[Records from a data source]
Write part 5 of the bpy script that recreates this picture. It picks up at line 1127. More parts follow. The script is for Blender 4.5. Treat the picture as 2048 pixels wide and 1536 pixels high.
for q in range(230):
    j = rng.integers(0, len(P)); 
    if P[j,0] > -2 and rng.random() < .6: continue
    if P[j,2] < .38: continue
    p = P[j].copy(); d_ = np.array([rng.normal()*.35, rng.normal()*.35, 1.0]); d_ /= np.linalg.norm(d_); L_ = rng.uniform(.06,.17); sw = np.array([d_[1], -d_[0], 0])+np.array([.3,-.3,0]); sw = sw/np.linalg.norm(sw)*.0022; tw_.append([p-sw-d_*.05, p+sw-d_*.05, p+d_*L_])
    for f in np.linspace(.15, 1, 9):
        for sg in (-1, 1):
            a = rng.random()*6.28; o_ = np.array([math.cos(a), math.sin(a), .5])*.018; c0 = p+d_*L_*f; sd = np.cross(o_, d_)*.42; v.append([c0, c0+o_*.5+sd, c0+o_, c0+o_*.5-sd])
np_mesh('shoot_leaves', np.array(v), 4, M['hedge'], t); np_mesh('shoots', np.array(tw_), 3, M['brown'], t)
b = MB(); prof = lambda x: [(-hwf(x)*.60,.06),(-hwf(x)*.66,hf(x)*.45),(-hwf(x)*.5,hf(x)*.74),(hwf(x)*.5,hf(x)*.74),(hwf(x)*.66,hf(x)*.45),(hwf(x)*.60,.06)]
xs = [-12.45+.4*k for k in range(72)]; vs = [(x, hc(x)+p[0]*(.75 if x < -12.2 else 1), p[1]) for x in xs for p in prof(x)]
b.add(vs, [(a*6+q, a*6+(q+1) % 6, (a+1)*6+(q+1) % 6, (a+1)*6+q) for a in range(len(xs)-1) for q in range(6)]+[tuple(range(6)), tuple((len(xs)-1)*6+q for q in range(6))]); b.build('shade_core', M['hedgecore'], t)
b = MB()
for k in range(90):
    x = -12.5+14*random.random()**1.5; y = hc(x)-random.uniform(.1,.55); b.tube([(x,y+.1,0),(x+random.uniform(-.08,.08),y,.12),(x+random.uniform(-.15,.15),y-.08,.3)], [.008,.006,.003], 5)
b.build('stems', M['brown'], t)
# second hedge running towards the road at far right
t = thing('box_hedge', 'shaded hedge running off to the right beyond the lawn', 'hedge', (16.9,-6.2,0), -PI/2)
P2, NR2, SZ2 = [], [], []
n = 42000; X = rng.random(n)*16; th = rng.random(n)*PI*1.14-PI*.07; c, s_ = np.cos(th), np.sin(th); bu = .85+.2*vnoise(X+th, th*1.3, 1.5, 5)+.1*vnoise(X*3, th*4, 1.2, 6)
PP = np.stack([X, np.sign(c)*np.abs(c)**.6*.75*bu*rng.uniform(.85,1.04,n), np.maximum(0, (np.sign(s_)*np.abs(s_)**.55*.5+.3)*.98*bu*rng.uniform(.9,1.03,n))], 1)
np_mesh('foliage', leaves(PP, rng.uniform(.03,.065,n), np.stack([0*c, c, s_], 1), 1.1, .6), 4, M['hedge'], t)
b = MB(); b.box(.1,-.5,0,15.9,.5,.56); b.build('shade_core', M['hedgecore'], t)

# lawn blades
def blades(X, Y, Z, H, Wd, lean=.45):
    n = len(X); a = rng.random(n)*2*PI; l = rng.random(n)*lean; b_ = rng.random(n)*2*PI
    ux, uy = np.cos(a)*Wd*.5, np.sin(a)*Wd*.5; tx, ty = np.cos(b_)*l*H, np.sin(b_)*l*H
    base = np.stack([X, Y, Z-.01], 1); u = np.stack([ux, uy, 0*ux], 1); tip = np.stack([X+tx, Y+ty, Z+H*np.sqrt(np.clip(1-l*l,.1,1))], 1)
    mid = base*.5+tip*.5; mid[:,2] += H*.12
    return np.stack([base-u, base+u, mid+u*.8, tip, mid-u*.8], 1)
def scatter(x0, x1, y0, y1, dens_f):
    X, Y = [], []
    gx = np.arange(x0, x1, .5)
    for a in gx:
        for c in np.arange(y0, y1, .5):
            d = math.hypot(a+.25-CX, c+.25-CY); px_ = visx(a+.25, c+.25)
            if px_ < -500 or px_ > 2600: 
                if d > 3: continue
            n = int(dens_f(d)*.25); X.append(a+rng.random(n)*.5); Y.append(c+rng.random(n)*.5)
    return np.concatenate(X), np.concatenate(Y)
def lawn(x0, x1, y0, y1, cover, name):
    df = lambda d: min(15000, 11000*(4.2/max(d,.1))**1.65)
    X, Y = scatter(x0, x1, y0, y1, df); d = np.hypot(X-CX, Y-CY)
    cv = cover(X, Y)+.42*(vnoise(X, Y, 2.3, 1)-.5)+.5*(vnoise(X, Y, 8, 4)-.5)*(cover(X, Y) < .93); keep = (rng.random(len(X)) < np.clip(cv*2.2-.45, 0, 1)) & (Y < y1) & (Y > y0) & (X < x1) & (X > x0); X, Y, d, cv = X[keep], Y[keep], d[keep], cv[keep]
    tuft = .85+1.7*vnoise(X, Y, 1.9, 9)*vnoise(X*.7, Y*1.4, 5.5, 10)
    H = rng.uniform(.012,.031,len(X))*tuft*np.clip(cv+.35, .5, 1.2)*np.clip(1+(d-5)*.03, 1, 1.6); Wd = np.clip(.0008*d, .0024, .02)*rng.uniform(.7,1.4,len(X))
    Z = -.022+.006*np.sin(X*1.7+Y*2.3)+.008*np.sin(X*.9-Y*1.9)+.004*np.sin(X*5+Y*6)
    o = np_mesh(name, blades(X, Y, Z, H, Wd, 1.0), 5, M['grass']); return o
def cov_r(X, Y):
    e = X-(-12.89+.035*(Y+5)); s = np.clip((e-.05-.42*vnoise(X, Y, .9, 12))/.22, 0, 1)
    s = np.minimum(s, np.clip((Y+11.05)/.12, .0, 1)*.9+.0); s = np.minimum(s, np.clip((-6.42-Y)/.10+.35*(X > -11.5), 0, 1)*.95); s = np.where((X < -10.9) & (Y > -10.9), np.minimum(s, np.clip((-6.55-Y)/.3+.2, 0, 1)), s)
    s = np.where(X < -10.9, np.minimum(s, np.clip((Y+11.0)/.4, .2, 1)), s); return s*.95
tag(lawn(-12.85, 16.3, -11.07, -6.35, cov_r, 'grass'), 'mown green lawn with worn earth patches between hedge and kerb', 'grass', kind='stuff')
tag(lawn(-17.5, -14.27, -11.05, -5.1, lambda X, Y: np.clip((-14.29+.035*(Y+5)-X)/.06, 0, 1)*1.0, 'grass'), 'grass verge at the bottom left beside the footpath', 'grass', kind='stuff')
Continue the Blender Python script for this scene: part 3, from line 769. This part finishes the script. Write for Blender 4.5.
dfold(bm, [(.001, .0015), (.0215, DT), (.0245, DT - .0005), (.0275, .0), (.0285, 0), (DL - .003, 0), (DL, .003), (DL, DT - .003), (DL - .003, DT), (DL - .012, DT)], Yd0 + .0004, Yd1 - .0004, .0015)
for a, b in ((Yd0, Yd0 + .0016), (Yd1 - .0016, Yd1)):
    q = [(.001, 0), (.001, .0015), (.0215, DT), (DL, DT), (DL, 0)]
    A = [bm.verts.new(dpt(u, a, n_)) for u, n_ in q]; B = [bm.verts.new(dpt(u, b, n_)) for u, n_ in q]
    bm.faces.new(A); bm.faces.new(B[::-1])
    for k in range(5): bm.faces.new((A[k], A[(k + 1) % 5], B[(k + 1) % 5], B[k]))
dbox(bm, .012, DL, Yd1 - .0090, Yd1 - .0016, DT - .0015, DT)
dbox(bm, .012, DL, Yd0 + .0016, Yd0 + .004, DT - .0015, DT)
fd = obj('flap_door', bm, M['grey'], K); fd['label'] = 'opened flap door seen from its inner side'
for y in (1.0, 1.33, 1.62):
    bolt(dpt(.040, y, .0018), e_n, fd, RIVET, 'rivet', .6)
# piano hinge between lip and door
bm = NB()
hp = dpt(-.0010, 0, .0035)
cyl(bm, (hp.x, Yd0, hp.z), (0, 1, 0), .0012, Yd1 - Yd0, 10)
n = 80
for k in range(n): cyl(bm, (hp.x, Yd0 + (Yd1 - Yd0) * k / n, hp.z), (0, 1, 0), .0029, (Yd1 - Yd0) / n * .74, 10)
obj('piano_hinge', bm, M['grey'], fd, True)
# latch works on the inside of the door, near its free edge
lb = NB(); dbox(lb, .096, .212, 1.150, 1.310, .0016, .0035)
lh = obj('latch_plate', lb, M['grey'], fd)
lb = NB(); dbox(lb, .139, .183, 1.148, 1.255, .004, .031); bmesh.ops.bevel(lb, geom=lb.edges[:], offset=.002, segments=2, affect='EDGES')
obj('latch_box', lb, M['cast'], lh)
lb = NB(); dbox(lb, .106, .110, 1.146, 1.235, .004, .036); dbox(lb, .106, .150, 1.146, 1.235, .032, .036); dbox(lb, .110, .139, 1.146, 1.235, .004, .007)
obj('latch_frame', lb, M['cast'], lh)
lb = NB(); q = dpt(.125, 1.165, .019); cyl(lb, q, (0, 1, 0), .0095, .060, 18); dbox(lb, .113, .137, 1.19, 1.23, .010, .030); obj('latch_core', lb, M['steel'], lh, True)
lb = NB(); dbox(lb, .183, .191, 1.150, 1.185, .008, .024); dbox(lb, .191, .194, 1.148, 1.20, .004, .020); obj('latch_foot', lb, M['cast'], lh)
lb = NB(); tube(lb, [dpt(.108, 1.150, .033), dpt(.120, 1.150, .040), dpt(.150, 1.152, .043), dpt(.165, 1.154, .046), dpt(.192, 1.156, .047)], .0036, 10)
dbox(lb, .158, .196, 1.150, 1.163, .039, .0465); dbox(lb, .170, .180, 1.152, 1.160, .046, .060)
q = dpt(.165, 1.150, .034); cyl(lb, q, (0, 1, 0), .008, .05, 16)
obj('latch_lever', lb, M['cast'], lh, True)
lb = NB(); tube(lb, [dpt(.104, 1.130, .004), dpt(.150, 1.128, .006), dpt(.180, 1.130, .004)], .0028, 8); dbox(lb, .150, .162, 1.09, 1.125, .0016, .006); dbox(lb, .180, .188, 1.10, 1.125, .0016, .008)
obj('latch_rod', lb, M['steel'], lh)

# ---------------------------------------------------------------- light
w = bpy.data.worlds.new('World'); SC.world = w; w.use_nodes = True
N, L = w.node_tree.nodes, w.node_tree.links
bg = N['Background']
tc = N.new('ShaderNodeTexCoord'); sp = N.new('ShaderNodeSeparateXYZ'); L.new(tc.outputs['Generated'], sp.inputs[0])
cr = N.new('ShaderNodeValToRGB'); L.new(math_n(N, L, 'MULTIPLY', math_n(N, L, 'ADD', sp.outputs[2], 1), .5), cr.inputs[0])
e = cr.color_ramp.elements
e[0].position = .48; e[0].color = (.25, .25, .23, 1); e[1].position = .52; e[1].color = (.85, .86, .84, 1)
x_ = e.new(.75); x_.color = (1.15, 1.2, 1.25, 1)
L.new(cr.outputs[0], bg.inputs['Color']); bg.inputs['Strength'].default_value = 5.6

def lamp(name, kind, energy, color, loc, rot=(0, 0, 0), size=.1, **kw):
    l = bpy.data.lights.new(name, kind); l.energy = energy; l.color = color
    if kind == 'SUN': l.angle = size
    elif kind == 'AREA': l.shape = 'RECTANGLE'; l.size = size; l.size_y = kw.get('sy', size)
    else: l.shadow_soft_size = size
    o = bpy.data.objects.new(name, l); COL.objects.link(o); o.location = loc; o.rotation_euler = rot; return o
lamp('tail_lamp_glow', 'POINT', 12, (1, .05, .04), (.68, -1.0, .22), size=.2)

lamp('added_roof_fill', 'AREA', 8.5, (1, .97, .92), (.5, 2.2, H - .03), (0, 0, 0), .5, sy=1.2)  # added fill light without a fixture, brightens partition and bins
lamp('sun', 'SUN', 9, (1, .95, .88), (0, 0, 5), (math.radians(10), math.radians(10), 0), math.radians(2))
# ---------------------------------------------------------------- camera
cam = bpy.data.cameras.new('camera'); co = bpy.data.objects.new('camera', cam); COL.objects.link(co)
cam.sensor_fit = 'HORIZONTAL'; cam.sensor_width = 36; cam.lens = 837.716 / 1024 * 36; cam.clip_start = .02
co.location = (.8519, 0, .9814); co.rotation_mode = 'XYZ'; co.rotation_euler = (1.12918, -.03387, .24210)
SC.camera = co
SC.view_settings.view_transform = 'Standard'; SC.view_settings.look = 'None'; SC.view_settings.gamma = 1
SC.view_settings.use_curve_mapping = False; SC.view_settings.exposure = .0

- TASK INSTRUCTIONS: Check each line of the records for "Blender" and copy the ones that contain it.

- TASK ANSWER:
Write part 5 of the bpy script that recreates this picture. It picks up at line 1127. More parts follow. The script is for Blender 4.5. Treat the picture as 2048 pixels wide and 1536 pixels high.
Continue the Blender Python script for this scene: part 3, from line 769. This part finishes the script. Write for Blender 4.5.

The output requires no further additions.